◆ Written task ◆
Begin with the first line of the material and copy each line word for word through the line that contains "COL = S.collection"; the pictures are left out.

◆ Material shown ◆
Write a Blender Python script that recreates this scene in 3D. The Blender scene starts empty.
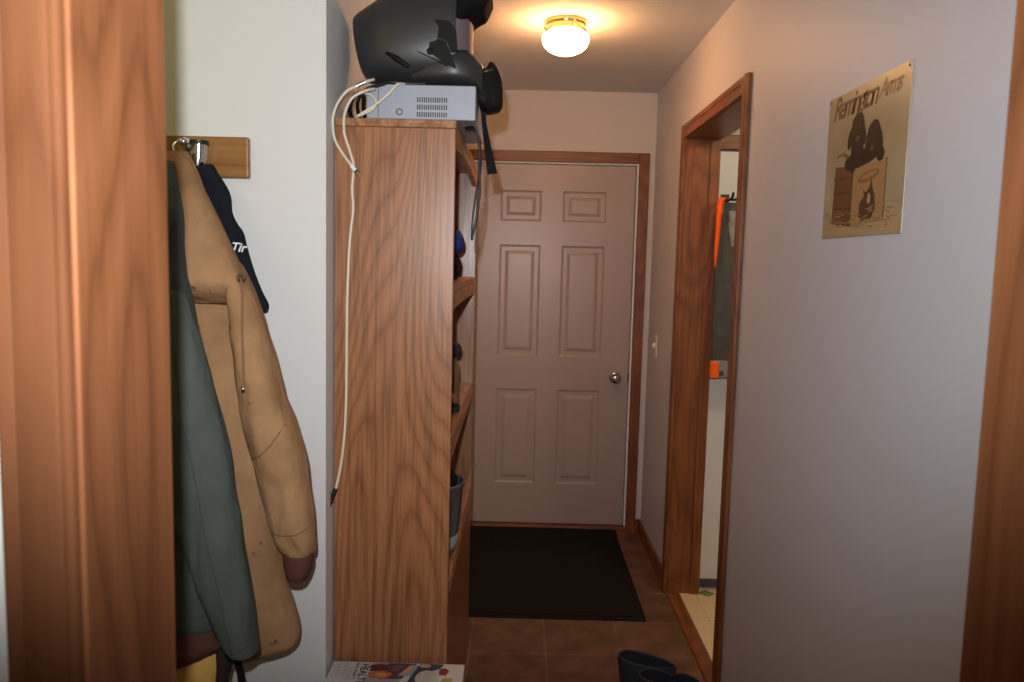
import bpy, bmesh, math, random
from math import sin, cos, pi, radians
from mathutils import Vector, Matrix, noise

random.seed(7)
S = bpy.context.scene
COL = S.collection

# ------------------------------------------------------------------ materials
def new_mat(name):
    m = bpy.data.materials.new(name)
    m.use_nodes = True
    nt = m.node_tree
    b = nt.nodes['Principled BSDF']
    return m, nt, b

def plain(name, col, rough=.6, metal=0., spec=.5, noise_amt=0., nscale=40., bump=0., bscale=200.):
    m, nt, b = new_mat(name)
    b.inputs['Base Color'].default_value = (*col, 1)
    b.inputs['Roughness'].default_value = rough
    b.inputs['Metallic'].default_value = metal
    b.inputs['Specular IOR Level'].default_value = spec
    tc = nt.nodes.new('ShaderNodeTexCoord')
    if noise_amt > 0:
        n = nt.nodes.new('ShaderNodeTexNoise'); n.inputs['Scale'].default_value = nscale
        n.inputs['Detail'].default_value = 5
        nt.links.new(tc.outputs['Object'], n.inputs['Vector'])
        r = nt.nodes.new('ShaderNodeValToRGB')
        r.color_ramp.elements[0].position = .3; r.color_ramp.elements[1].position = .7
        r.color_ramp.elements[0].color = (*[c * (1 - noise_amt) for c in col], 1)
        r.color_ramp.elements[1].color = (*[min(1, c * (1 + noise_amt)) for c in col], 1)
        nt.links.new(n.outputs['Fac'], r.inputs['Fac'])
        nt.links.new(r.outputs['Color'], b.inputs['Base Color'])
    if bump > 0:
        n2 = nt.nodes.new('ShaderNodeTexNoise'); n2.inputs['Scale'].default_value = bscale
        n2.inputs['Detail'].default_value = 3
        nt.links.new(tc.outputs['Object'], n2.inputs['Vector'])
        bp = nt.nodes.new('ShaderNodeBump'); bp.inputs['Strength'].default_value = bump
        bp.inputs['Distance'].default_value = .002
        nt.links.new(n2.outputs['Fac'], bp.inputs['Height'])
        nt.links.new(bp.outputs['Normal'], b.inputs['Normal'])
    return m

def wood(name, dark, mid, light, axis='z', lines=16., rough=.45, fine=1., ring=.55, low=2.6, spec=.4, seed=0., lo=.45):
    """oak / fir: nested growth rings from a stretched noise field, plus fine pores"""
    m, nt, b = new_mat(name)
    tc = nt.nodes.new('ShaderNodeTexCoord')
    def mapped(sx, sl):
        mp = nt.nodes.new('ShaderNodeMapping')
        sc = [sx, sx, sx]; sc['xyz'.index(axis)] = sl
        mp.inputs['Scale'].default_value = sc
        mp.inputs['Location'].default_value = (seed, seed * 1.7, seed * .6)
        nt.links.new(tc.outputs['Object'], mp.inputs['Vector'])
        return mp
    n1 = nt.nodes.new('ShaderNodeTexNoise'); n1.inputs['Scale'].default_value = low
    n1.inputs['Detail'].default_value = 1.2; n1.inputs['Roughness'].default_value = .35
    nt.links.new(mapped(1.9, .32).outputs[0], n1.inputs['Vector'])
    mul = nt.nodes.new('ShaderNodeMath'); mul.operation = 'MULTIPLY'; mul.inputs[1].default_value = lines
    nt.links.new(n1.outputs['Fac'], mul.inputs[0])
    n3 = nt.nodes.new('ShaderNodeTexNoise'); n3.inputs['Scale'].default_value = 30
    n3.inputs['Detail'].default_value = 3
    nt.links.new(mapped(1.5, .06).outputs[0], n3.inputs['Vector'])
    add = nt.nodes.new('ShaderNodeMath'); add.operation = 'MULTIPLY_ADD'; add.inputs[1].default_value = .55
    nt.links.new(n3.outputs['Fac'], add.inputs[0]); nt.links.new(mul.outputs[0], add.inputs[2])
    fr = nt.nodes.new('ShaderNodeMath'); fr.operation = 'FRACT'
    nt.links.new(add.outputs[0], fr.inputs[0])
    rp = nt.nodes.new('ShaderNodeValToRGB')
    e = rp.color_ramp.elements
    e[0].position = 0.; e[0].color = (*mid, 1)
    e[1].position = 1.; e[1].color = (*mid, 1)
    k = e.new(.40); k.color = (*light, 1)
    k = e.new(.72); k.color = (*mid, 1)
    k = e.new(.88); k.color = (*[a * ring + c * (1 - ring) for a, c in zip(dark, mid)], 1)
    nt.links.new(fr.outputs[0], rp.inputs['Fac'])
    n2 = nt.nodes.new('ShaderNodeTexNoise'); n2.inputs['Scale'].default_value = 110 * fine
    n2.inputs['Detail'].default_value = 4; n2.inputs['Roughness'].default_value = .6
    nt.links.new(mapped(1., .03).outputs[0], n2.inputs['Vector'])
    r2 = nt.nodes.new('ShaderNodeValToRGB')
    r2.color_ramp.elements[0].position = .36; r2.color_ramp.elements[0].color = (lo, lo, lo, 1)
    r2.color_ramp.elements[1].position = .56; r2.color_ramp.elements[1].color = (1, 1, 1, 1)
    nt.links.new(n2.outputs['Fac'], r2.inputs['Fac'])
    mx = nt.nodes.new('ShaderNodeMix'); mx.data_type = 'RGBA'; mx.blend_type = 'MULTIPLY'
    mx.inputs['Factor'].default_value = .8
    nt.links.new(rp.outputs['Color'], mx.inputs['A']); nt.links.new(r2.outputs['Color'], mx.inputs['B'])
    nt.links.new(mx.outputs['Result'], b.inputs['Base Color'])
    b.inputs['Roughness'].default_value = rough
    b.inputs['Specular IOR Level'].default_value = spec
    bp = nt.nodes.new('ShaderNodeBump'); bp.inputs['Strength'].default_value = .12
    bp.inputs['Distance'].default_value = .001
    nt.links.new(n2.outputs['Fac'], bp.inputs['Height']); nt.links.new(bp.outputs['Normal'], b.inputs['Normal'])
    return m

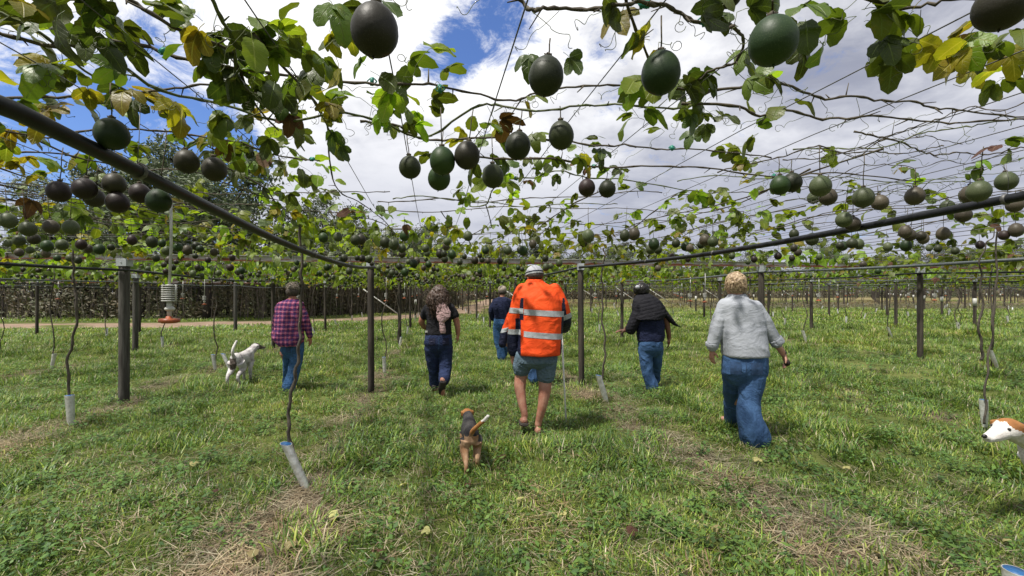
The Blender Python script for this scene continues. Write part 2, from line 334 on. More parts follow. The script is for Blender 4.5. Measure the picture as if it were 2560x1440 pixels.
def tuft(kind, seed):
    r = random.Random(seed); V = []; Fc = []; Cc = []
    spec = {'turf': (80, .17, .035, .085, .0029), 'tall': (60, .13, .07, .15, .0038), 'short': (90, .18, .02, .05, .0026), 'straw': (34, .22, .0, .16, .0022), 'far': (50, .32, .05, .11, .008)}
    if kind == 'weed':
        for i in range(34):
            a = r.uniform(0, 2*PI); d = r.uniform(0, .15); x, y = d*math.cos(a), d*math.sin(a); h = r.uniform(.02, .075); s = r.uniform(.009, .02)
            th = r.uniform(0, 2*PI); tl = r.uniform(-.5, .5); c = r.choice(((.10, .19, .045), (.14, .24, .05), (.085, .15, .05)))
            b = len(V); u = Vector((math.cos(th), math.sin(th), tl)); v = Vector((-math.sin(th), math.cos(th), r.uniform(-.4, .4))); o = Vector((x, y, h))
            V += [o-u*s, o-v*s*.6, o+u*s, o+v*s*.6]; Fc.append((b, b+1, b+2, b+3)); Cc += [(*c, 1)]*4
        return mesh('clover_tuft', V, Fc, GM, True, cols=Cc)
    nb, R, h0, h1, w0 = spec[kind]
    pal = [(.13, .235, .03), (.18, .29, .035), (.09, .175, .03), (.24, .34, .045), (.13, .21, .07), (.32, .37, .08)]
    dry = [(.44, .37, .24), (.34, .27, .17), (.52, .45, .32), (.24, .17, .11)]
    lean = r.uniform(0, 2*PI)
    for i in range(nb):
        a = r.uniform(0, 2*PI); d = R*math.sqrt(r.random()); p = Vector((d*math.cos(a), d*math.sin(a), -.01))
        az = lean+r.gauss(0, .9); L = r.uniform(h0, h1)*r.choice((1, 1, .7)); bend = r.uniform(.3, 1.35)
        c = r.choice(dry) if (kind == 'straw' or r.random() < .10) else r.choice(pal); k = r.uniform(.6, 1.3); c = tuple(x*k for x in c)
        if kind == 'straw': L = r.uniform(.06, .2); bend = r.uniform(-.15, .15); p.z = r.uniform(.004, .03)
        di = Vector((math.cos(az), math.sin(az), 0)); sd = Vector((-math.sin(az), math.cos(az), 0)); el = r.uniform(.75, 1.45) if kind != 'straw' else r.uniform(-.08, .2)
        b = len(V); q = p.copy(); wd = w0*r.uniform(.7, 1.3); seg = 3
        for s in range(seg):
            ww = wd*(1-.35*s/seg); V += [q-sd*ww, q+sd*ww]; cc = (*[x*(.3+.7*s/seg) if kind != 'straw' else x for x in c], 1); cc = (*c, 1); Cc += [cc, cc]
            e = el-bend*s/seg; q = q+(di*math.cos(e)+Vector((0, 0, 1))*math.sin(e))*L/seg
        V.append(q); Cc.append((*c, 1))
        Fc += [(b, b+1, b+3, b+2), (b+2, b+3, b+5, b+4), (b+4, b+5, b+6)]
    return mesh(kind+'_tuft', V, Fc, GM, True, cols=Cc)
def scatter(name, pts, scl, rot, idx, tufts, label):
    """points carry scale, turn and tuft number; geometry nodes put a tuft on each"""
    me = bpy.data.meshes.new(name); me.from_pydata([tuple(p) for p in pts], [], [])
    for nm, dt, data in (('scl', 'FLOAT', scl), ('rot', 'FLOAT', rot), ('idx', 'INT', idx)):
        me.attributes.new(nm, dt, 'POINT').data.foreach_set('value', np.asarray(data, dtype=np.float32 if dt == 'FLOAT' else np.int32))
    col = bpy.data.collections.new(name+'_kinds')
    for i, t in enumerate(tufts): col.objects.link(bpy.data.objects.new('%s_kind_%02d' % (name, i), t))
    ng = bpy.data.node_groups.new(name, 'GeometryNodeTree'); ng.interface.new_socket('Geometry', in_out='INPUT', socket_type='NodeSocketGeometry'); ng.interface.new_socket('Geometry', in_out='OUTPUT', socket_type='NodeSocketGeometry')
    nd = ng.nodes; i_ = nd.new('NodeGroupInput'); o_ = nd.new('NodeGroupOutput'); ip = nd.new('GeometryNodeInstanceOnPoints'); ci = nd.new('GeometryNodeCollectionInfo')
    ci.inputs['Collection'].default_value = col; ci.inputs['Separate Children'].default_value = True; ci.inputs['Reset Children'].default_value = True
    def attr(nm, dt): a = nd.new('GeometryNodeInputNamedAttribute'); a.data_type = dt; a.inputs['Name'].default_value = nm; return a.outputs[0]
    cx = nd.new('ShaderNodeCombineXYZ'); ng.links.new(attr('rot', 'FLOAT'), cx.inputs[2])
    er = nd.new('FunctionNodeEulerToRotation'); ng.links.new(cx.outputs[0], er.inputs[0])
    ip.inputs['Pick Instance'].default_value = True
    ng.links.new(i_.outputs[0], ip.inputs['Points']); ng.links.new(ci.outputs[0], ip.inputs['Instance']); ng.links.new(attr('idx', 'INT'), ip.inputs['Instance Index'])
    ng.links.new(er.outputs[0], ip.inputs['Rotation']); ng.links.new(attr('scl', 'FLOAT'), ip.inputs['Scale']); ng.links.new(ip.outputs[0], o_.inputs[0])
    o = obj(name, me); o.modifiers.new('scatter', 'NODES').node_group = ng
    return tag(o, label, kind='stuff')
def vn(x, y, s, seed=0.): return noise.noise(Vector((x*s+seed, y*s-seed, seed)))
def on_track(x, y):
    for i in range(len(TRACK)-1):
        a, b = Vector(TRACK[i]), Vector(TRACK[i+1]); p = Vector((x, y)); t = max(0, min(1, (p-a).dot(b-a)/(b-a).length_squared))
        if (p-(a+(b-a)*t)).length < 2.2: return True
    return False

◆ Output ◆
Write a Blender Python script that recreates this scene in 3D. The Blender scene starts empty.
import bpy, bmesh, math, random
from math import sin, cos, pi, radians
from mathutils import Vector, Matrix, noise

random.seed(7)
S = bpy.context.scene
COL = S.collection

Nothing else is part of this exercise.